Mexico Extends Private Firm's Offshore Contract



Mexico Extends Private Firm's Offshore Contract
The Block 7 consortium has used the Ensco 8503 (now Valaris 8503) semisub in its appraisal drilling. PHOTO SOURCE: Talos Energy Inc.

Hailing it as unprecedented for a private company in offshore Mexico, Talos Energy Inc. reported Tuesday evening that it has secured a two-year contract term extension and regulatory approvals for more exploration activities on Block 7 in the Sureste Basin in the Bay of Campeche.

Talos operates the Block 7 consortium, which includes Wintershall DEA unit Sierra Oil and Gas and Premier Oil plc. In a written statement emailed to Rigzone, Talos stated the National Hydrocarbons Commission of Mexico (CNH) on September 4 granted the consortium a two-year extension under the companies’ Block 7 production sharing contract. Five days later, CNH approved the consortium’s modified exploration plan for the block, Talos added.

“The recent CNH approvals have provided Talos and its partners with the flexibility to continue optimizing the potential of Block 7,” commented Talos President and CEO Timothy S. Duncan. “The consortium has consistently over-delivered on its commitments under the production sharing contract, and these approvals will give us the opportunity to continue to successfully develop the country’s resources.”

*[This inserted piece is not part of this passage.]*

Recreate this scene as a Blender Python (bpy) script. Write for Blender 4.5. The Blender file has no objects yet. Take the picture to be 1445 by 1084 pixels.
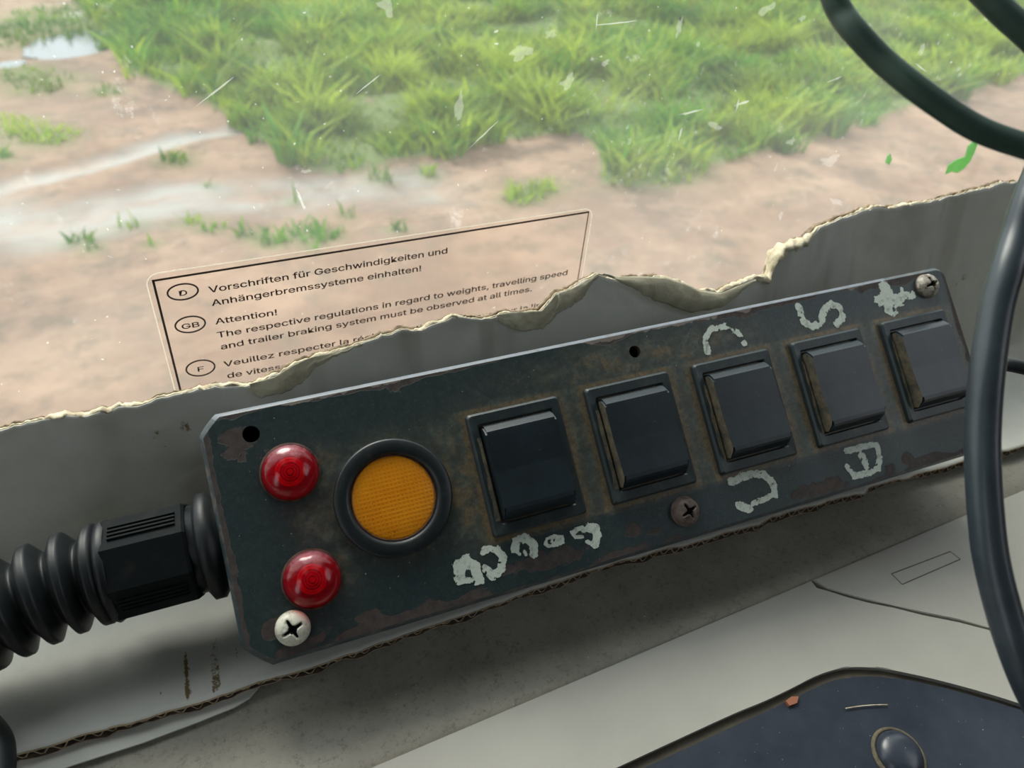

The consortium has identified multiple potential exploration targets on Block 7 – including the Xlapak and Pok-A-Tok prospects – boasting typical gross unrisked resources ranging from 75 to 150 million barrels of oil equivalent each, Talos stated. The firm added the targets are located near the consortium’s Zama discovery.

Talos also pointed out the consortium has already satisfied minimum work commitments required for extension and that the modified exploration plan and approvals enable it to retain acreage covering all of the potential exploration targets. Previously, the production sharing contract required the consortium to relinquish roughly one-half of the Block 7 acreage upon receiving the two-year extension, Talos explained.

“We are excited about the additional potential of these prospects, all of which could be incremental to our world-class Zama discovery, the first by the private sector in Mexico’s history,” noted Duncan. “Finally, we believe these approvals, in combination with the significant increase in industry activity, are yet another indicator of the tremendous potential of the basin in the future.”

According to Talos, the consortium needs no extension from CNH to proceed to final investment decision (FID) for Zama because the asset has already been discovered and appraised. The company added the consortium, having completed the Zama appraisal program, is continuing its Zama unitization discussions with Pemex and advancing its front-end engineering and design work.

Earlier this year, the Block 7 partners claimed another pioneering event in Mexico’s oil and gas industry: acquiring what it stated was the largest whole core for a single offshore Mexico well.

The consortium anticipate reaching the FID milestone in 2020, Talos concluded.